Keyword 2 カレー天国、マレーシア
マレーシアのカレーは、乾燥系のスパイスを多種使い、メインの具は肉や魚介類。いちばんポピュラーなカレーは「チキンカレー」で、ココナッツミルクを使ったまろやかな味です。また「カレーラクサ(カレースープ麺)」「カレーパフ(カレー味のスナック)「アヤムゴレン(カレー味の鶏唐揚げ)など、じつに多種多様なカレー(&風味の料理)と出会えます。
Keyword 3 圧倒的なバラエティの多さ
多民族国家マレーシアは、民族ごとに食事の嗜好や伝統食が異なり、まるで複数の国の料理がひとつの国に集結したかのようなバラエティに富んだ食があります。また、宗教ごとに食のルールがあり、たとえばイスラム教徒は豚を食べませんし、ヒンズー教徒は牛を食べません。とはいっても、お互いの食文化を行き来することは多く、とくにチキンライスは民族を超えて人気の料理、カレー屋台は民族を超えて人気の店です。
Keyword 4 食感と香り
マレーシア料理は、スパイスや調味料をたっぷり使い、辛(唐辛子)・甘(砂糖)・酸(酢ではなく果物由来)など、複数の味がからみあった深い味です。
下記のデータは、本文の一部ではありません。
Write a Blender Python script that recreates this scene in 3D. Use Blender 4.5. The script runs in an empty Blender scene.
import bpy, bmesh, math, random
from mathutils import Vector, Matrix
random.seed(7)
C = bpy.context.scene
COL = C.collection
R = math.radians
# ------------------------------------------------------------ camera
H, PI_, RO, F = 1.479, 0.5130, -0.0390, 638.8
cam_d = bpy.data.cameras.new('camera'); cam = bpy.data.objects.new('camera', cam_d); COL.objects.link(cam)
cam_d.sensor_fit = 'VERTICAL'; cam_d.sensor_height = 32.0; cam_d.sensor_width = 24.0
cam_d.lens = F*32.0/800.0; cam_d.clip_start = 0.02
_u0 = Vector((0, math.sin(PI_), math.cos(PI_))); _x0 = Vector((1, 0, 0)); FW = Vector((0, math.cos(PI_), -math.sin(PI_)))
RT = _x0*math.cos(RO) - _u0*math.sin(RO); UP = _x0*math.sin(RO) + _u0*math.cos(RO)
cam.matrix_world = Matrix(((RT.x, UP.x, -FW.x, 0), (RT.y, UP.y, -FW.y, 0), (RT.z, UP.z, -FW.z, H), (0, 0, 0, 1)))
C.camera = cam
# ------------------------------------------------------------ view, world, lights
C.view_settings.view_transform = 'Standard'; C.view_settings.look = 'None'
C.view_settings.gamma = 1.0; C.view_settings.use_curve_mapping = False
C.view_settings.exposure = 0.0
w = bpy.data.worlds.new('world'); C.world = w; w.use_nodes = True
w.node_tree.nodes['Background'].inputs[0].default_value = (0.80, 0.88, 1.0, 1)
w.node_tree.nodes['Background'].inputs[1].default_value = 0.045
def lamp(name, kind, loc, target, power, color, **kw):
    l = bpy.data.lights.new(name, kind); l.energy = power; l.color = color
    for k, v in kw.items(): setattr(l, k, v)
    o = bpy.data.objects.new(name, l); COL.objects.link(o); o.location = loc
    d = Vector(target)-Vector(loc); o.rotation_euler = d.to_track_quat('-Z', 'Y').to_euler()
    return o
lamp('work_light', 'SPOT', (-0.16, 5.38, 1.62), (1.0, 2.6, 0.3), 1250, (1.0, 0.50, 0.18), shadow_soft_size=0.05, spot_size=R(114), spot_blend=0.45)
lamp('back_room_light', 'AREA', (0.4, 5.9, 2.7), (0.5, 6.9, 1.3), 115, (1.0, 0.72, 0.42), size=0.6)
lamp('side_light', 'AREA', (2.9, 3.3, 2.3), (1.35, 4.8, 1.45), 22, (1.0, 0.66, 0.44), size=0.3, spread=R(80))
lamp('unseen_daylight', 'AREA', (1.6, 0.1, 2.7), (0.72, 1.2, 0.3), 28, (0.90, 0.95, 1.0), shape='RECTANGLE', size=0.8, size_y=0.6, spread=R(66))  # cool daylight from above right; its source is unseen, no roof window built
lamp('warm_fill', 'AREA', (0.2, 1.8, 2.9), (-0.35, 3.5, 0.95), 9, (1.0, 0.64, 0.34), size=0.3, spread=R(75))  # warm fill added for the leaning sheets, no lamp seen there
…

それに加えて、マレーシア人が「おいしさに必須」と考えているのが、食感と香り。彼らはおいしい料理を表現するときに「あの料理はクランチーだ」や「アロマがいいね」と語ります。
Keyword 5 買い物は市場で
肉コーナーでは、鶏や羊がその場で解体されていて、果物コーナーには、マンゴー、ランブータン、ドリアンなどの南国フルーツが山積み。港町の市場には、水揚げされたばかりの魚介類が並んでいます。市場は食材の宝庫。ちなみに、会計は重さを測ってもらってグラム数での支払い。少量買いたいとき、大きさを選びたい時にとても便利です。